OK. You've played Blades of Exile (and maybe other Exile games), and you have your own ideas for adventures. You'd like to come up with your own twisted ideas, and inflict them upon the general public. Well, now you can! Blades of Exile comes with a powerful elaborate scenario design kit.

How powerful? Well, the three scenarios that came with Blades of Exile were created using the scenario editor and only the scenario editor. It can create fully detailed adventures, including weird special encounters, people to talk to, and a world that changes as time goes by.

There are other great things. You can also include customized graphics. You can distribute scenarios you make over the Internet, so that all sorts of people can play them. Scenarios you make on a Macintosh will work on a PC running Windows, and vice versa. And, best of all, you can make basic scenarios with very little work. If you don't want to learn all the complicated nitty gritty, you don't have to!

How to Get Started

If you want to make scenarios, the first thing to do is play Blades of Exile. A lot. Much of what follows won't be the least bit clear if you aren't familiar with how the game works.

When you're familiar with what Blades of Exile is like, read the next chapter.

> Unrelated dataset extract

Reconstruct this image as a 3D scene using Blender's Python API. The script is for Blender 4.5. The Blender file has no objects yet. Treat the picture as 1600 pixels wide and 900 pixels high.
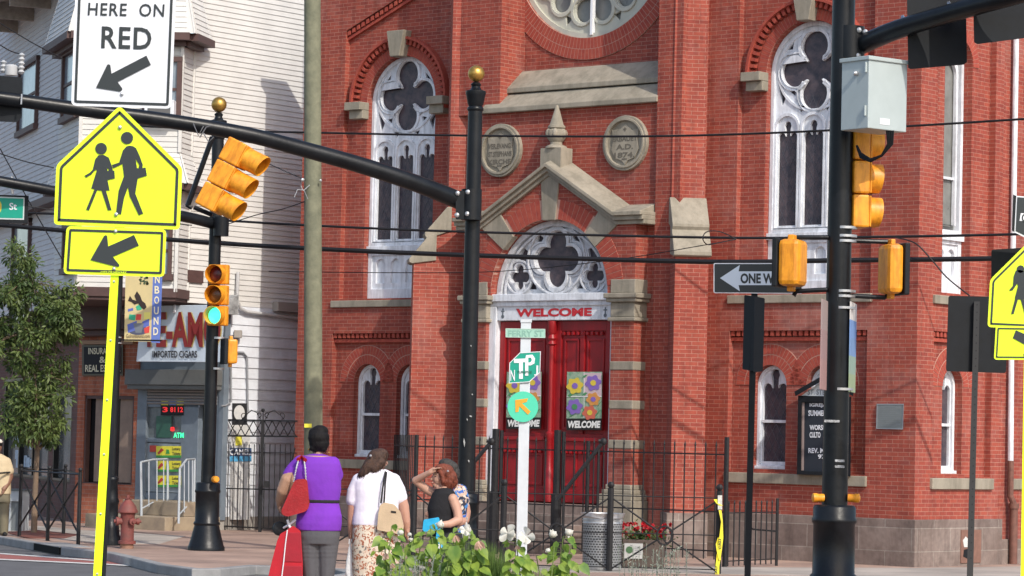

It gives a detailed, step by step description of how to make a scenario, make a new town, and populate it with monsters and treasure. It will tell you all you need to know to make a basic, fun scenario with lots of chopping and hacking.

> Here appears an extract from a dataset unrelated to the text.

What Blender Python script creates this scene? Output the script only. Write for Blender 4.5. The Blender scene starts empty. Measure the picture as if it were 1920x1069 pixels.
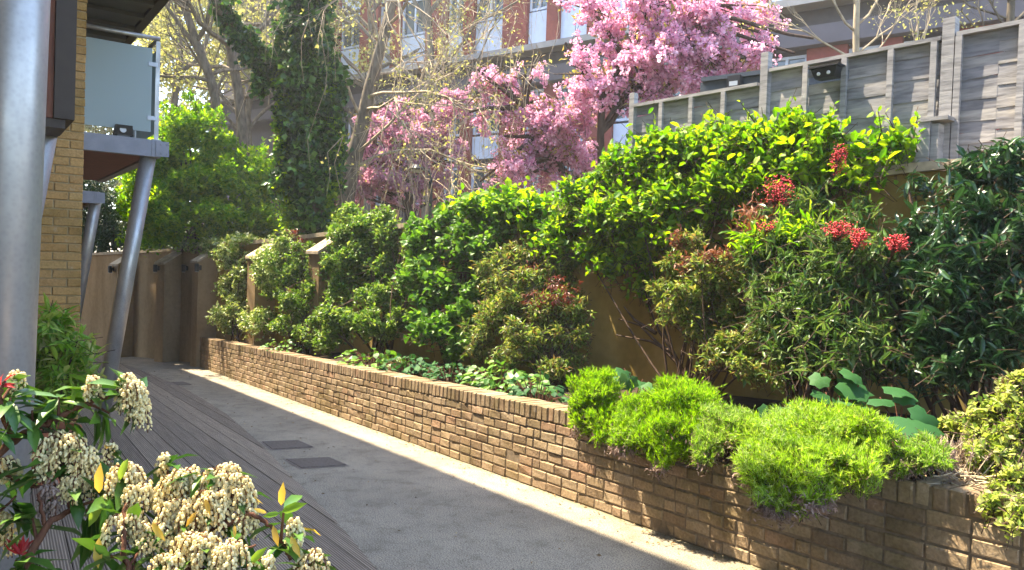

Once you have the basics down, the other chapters in this section go into a bit more detail on scenario basics. You will learn how to make multiple towns, create wandering encounters, and do other, more elaborate things.

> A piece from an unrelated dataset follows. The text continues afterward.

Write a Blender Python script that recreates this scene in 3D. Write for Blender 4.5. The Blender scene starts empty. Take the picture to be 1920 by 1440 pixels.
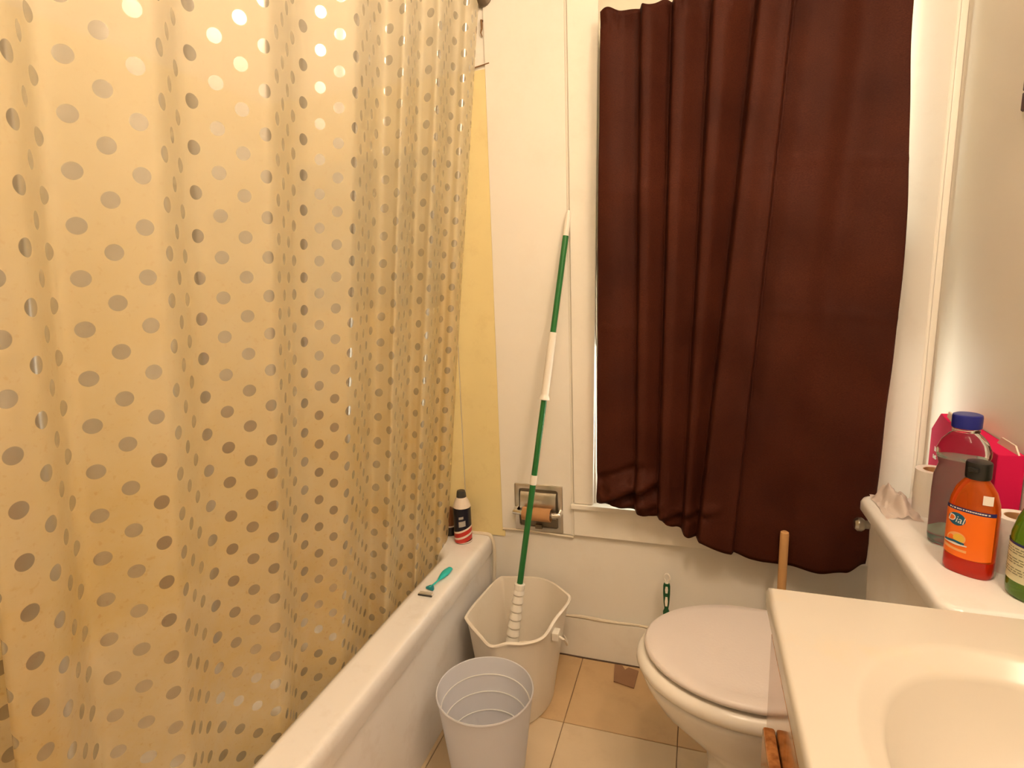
import bpy, bmesh, math, random
from mathutils import Vector, Matrix, Euler
R = math.radians
random.seed(7)
scene = bpy.context.scene
COL = scene.collection

# ------------------------------------------------------------------ camera
cd = bpy.data.cameras.new('camera'); cam = bpy.data.objects.new('camera', cd); COL.objects.link(cam)
cd.sensor_fit = 'HORIZONTAL'; cd.sensor_width = 36.0; cd.lens = 1060.0 / 1920 * 36.0
cd.clip_start = 0.02
def rot(yaw, pitch, roll):
    cy, sy, cp, sp, cr, sr = math.cos(yaw), math.sin(yaw), math.cos(pitch), math.sin(pitch), math.cos(roll), math.sin(roll)
    f = Vector((-sy*cp, cy*cp, -sp)); rt = Vector((cy, sy, 0)); dn = f.cross(rt)
    r2 = cr*rt + sr*dn; d2 = -sr*rt + cr*dn
    return r2, d2, f
r_, d_, f_ = rot(R(18.326), R(10.251), R(1.941))
cam.matrix_world = Matrix(((r_.x, -d_.x, -f_.x, 0), (r_.y, -d_.y, -f_.y, 0), (r_.z, -d_.z, -f_.z, 1.25), (0, 0, 0, 1)))
scene.camera = cam

# ------------------------------------------------------------------ world, exposure, lamp power
w = bpy.data.worlds.new('world'); scene.world = w; w.use_nodes = True
bg = w.node_tree.nodes['Background']
bg.inputs[0].default_value = (1.0, 0.95, 0.80, 1); bg.inputs[1].default_value = 9.0
scene.view_settings.view_transform = 'Standard'; scene.view_settings.look = 'None'
scene.view_settings.exposure = 0.0; scene.view_settings.gamma = 1.0; scene.view_settings.use_curve_mapping = False
LAMP = 124.0
BAR = 125.0
LAMP_COL = (1.0, 0.78, 0.57)

# ------------------------------------------------------------------ materials
def lin(r, g, b):
    f = lambda c: (c/255)/12.92 if c/255 <= .04045 else ((c/255+.055)/1.055)**2.4
    return (f(r), f(g), f(b), 1)
def new_mat(name):
    m = bpy.data.materials.new(name); m.use_nodes = True
    nt = m.node_tree; b = nt.nodes['Principled BSDF']
    return m, nt, b
def N(nt, t, **kw):
    n = nt.nodes.new(t)
    for k, v in kw.items(): setattr(n, k, v)
    return n
def mat(name, col, rough=.5, metal=0., spec=.5, var=.06, scale=8., bump=.0, bscale=60., trans=0., ior=1.45, coat=0., dirt=None, dirt_scale=3., dirt_amt=.3, sub=0.):
    m, nt, b = new_mat(name); L = nt.links
    b.inputs['Roughness'].default_value = rough; b.inputs['Metallic'].default_value = metal
    b.inputs['Specular IOR Level'].default_value = spec; b.inputs['IOR'].default_value = ior
    b.inputs['Transmission Weight'].default_value = trans; b.inputs['Coat Weight'].default_value = coat
    tc = N(nt, 'ShaderNodeTexCoord'); nz = N(nt, 'ShaderNodeTexNoise'); nz.inputs['Scale'].default_value = scale; nz.inputs['Detail'].default_value = 4
    L.new(tc.outputs['Object'], nz.inputs['Vector'])
    mx = N(nt, 'ShaderNodeMix', data_type='RGBA')
    mx.inputs[6].default_value = tuple(c*(1-var) for c in col[:3]) + (1,); mx.inputs[7].default_value = tuple(min(1, c*(1+var)) for c in col[:3]) + (1,)
    L.new(nz.outputs['Fac'], mx.inputs[0]); out = mx.outputs[2]
    if dirt:
        n2 = N(nt, 'ShaderNodeTexNoise'); n2.inputs['Scale'].default_value = dirt_scale; n2.inputs['Detail'].default_value = 8; n2.inputs['Roughness'].default_value = .7
        L.new(tc.outputs['Object'], n2.inputs['Vector'])
        rp = N(nt, 'ShaderNodeMapRange'); rp.inputs[1].default_value = .52; rp.inputs[2].default_value = .75; rp.inputs[4].default_value = dirt_amt
        L.new(n2.outputs['Fac'], rp.inputs[0])
        m2 = N(nt, 'ShaderNodeMix', data_type='RGBA'); m2.inputs[7].default_value = dirt
        L.new(rp.outputs[0], m2.inputs[0]); L.new(out, m2.inputs[6]); out = m2.outputs[2]
    L.new(out, b.inputs['Base Color'])
    if bump:
        n3 = N(nt, 'ShaderNodeTexNoise'); n3.inputs['Scale'].default_value = bscale; n3.inputs['Detail'].default_value = 3
        L.new(tc.outputs['Object'], n3.inputs['Vector'])
        bp = N(nt, 'ShaderNodeBump'); bp.inputs['Strength'].default_value = bump; bp.inputs['Distance'].default_value = .004
        L.new(n3.outputs['Fac'], bp.inputs['Height']); L.new(bp.outputs[0], b.inputs['Normal'])
    return m

M = {}
M['wall'] = mat('wall_paint', (.82, .785, .71, 1), .55, var=.03, scale=3, bump=.15, bscale=25, dirt=(.52, .40, .24, 1), dirt_scale=4.5, dirt_amt=.10)
M['wall_side'] = mat('wall_paint_grey', (.85, .80, .71, 1), .5, var=.03, scale=3, bump=.1, bscale=40)
M['trim'] = mat('trim_paint', (.84, .80, .71, 1), .38, var=.03, scale=6, bump=.12, bscale=30, dirt=(.45, .33, .2, 1), dirt_scale=11, dirt_amt=.10)
M['ceiling'] = mat('ceiling_paint', (.86, .83, .77, 1), .7)
M['tile'] = mat('floor_tile', (.56, .38, .20, 1), .45, var=.15, scale=9, bump=.1, bscale=40, dirt=(.27, .16, .08, 1), dirt_scale=6, dirt_amt=.35)
M['tile2'] = mat('floor_tile_pale', (.62, .48, .31, 1), .42, var=.12, scale=7, bump=.1, bscale=40, dirt=(.33, .22, .12, 1), dirt_scale=5, dirt_amt=.30)  # paler tile for the rows nearer the viewer
M['grout'] = mat('floor_grout', (.20, .125, .07, 1), .8)
M['surround'] = mat('surround_panel', (.79, .67, .34, 1), .35, var=.04, scale=5, dirt=(.50, .33, .12, 1), dirt_scale=14, dirt_amt=.25)
M['green_patch'] = mat('grey_green_patch', (.40, .40, .27, 1), .6, var=.15, scale=7)
M['tub'] = mat('tub_enamel', (.84, .82, .80, 1), .14, var=.02, dirt=(.42, .31, .20, 1), dirt_scale=9, dirt_amt=.22)
M['caulk'] = mat('caulk', (.74, .66, .52, 1), .5, bump=.3)
M['porcelain'] = mat('porcelain', (.82, .80, .77, 1), .16, var=.02, dirt=(.48, .36, .24, 1), dirt_scale=12, dirt_amt=.12)
M['lid'] = mat('toilet_lid', (.74, .675, .64, 1), .35, var=.03, bump=.08, bscale=200)
M['seat'] = mat('toilet_seat', (.82, .78, .71, 1), .22, var=.02)
M['gap_shade'] = mat('painted_gap_shade', (.05, .045, .03, 1), .7)  # near-black colour painting the shade under the toilet lid
M['marble'] = mat('cultured_marble', (.58, .535, .46, 1), .22, var=.03, scale=4, dirt=(.72, .52, .22, 1), dirt_scale=5, dirt_amt=.30)
M['chrome'] = mat('chrome', (.80, .78, .75, 1), .12, metal=1, var=.02)
M['chrome_worn'] = mat('chrome_worn', (.62, .59, .54, 1), .28, metal=1, var=.15, scale=30)
M['dark_metal'] = mat('dark_metal', (.22, .18, .13, 1), .45, metal=.8)
M['rust'] = mat('rust', (.22, .12, .05, 1), .8, var=.3, scale=60)
M['card'] = mat('cardboard_core', (.46, .24, .10, 1), .8, var=.08, scale=40)
M['paper'] = mat('tissue_paper', (.82, .77, .72, 1), .9, bump=.3, bscale=90)
M['scrap'] = mat('brown_card', (.27, .145, .075, 1), .7, var=.12, scale=20)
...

Finally, when you have a grasp of all the basics, if you are strong of heart you can move on to the next section: Advanced Scenario Design. There you will learn how to make special encounters and write dialogue, the heart of any truly good scenario.

Unfortunately, while you can play all the way through Blades of Exile without ever cracking open the documentation, the Scenario Editor is very different. Scenario design is a tricky business, and printing out the documentation and keeping it handy is strongly recommended.

In this section, you will often see (Advanced). This indicates something related to the advanced stuff described in the next section. Feel free to ignore these things for now.

The Basic Basics

Any Blades of Exile scenario is divided into two parts: the outdoors and the towns (and dungeons - there's no difference). The outdoors is a rectangle of sections, each 48 x 48 spaces (for example, Valley of Dying Things is 4 sections wide and 3 sections high, each section a 48 x 48 grid of spots of terrain). You can have up to 100 outdoor sections (although 10-20 is usually plenty).

Towns have 3 sizes: 32 x 32, 48 x 48, and 64 x 64. You can have at most 200 towns (although 20-22 is already quite a few).

When a player starts your scenario, his or her party will start in one of your towns. From there he or she can leave the town to explore the outdoors. To design a scenario, you will edit towns and outdoor sections, and then make town entrances in the outdoors and link them with towns (this isn't hard, and is well explained in the next section). Populate the towns with critters, traps and puzzles, and you have a scenario!

Three Final Warnings:

Good scenario design is a time consuming thing. Each of the Blades of Exile scenarios involved a month of full-time work. Start small at first, such as with a small outdoors and 4 or 5 towns. Put the massive Exile-sized epic off for a little while, or you risk putting a month of work into a scenario you will never finish, and which nobody will ever see. There is little more satisfying than getting an E-mail saying how much fun someone had playing your scenario. Alas, you never get such an E-mail until your scenario is done.

Also, ALWAYS test your scenarios. Debugging is critically important. Play through them yourself, and, if possible, get someone else to play them too. If you design a scenario which can't be finished because of a bug, nobody will appreciate it.

Finally, back up your scenario file. Frequently. The designer of Blades of Exile does it hourly. Put a copy on a floppy, and hide the floppy in your car. Copy it onto a friend's computer. Put a copy in your safety deposit box. Remember, one hard drive crash can wipe out a month (or more) of work in a moment.

But enough preamble ... let's make a scenario!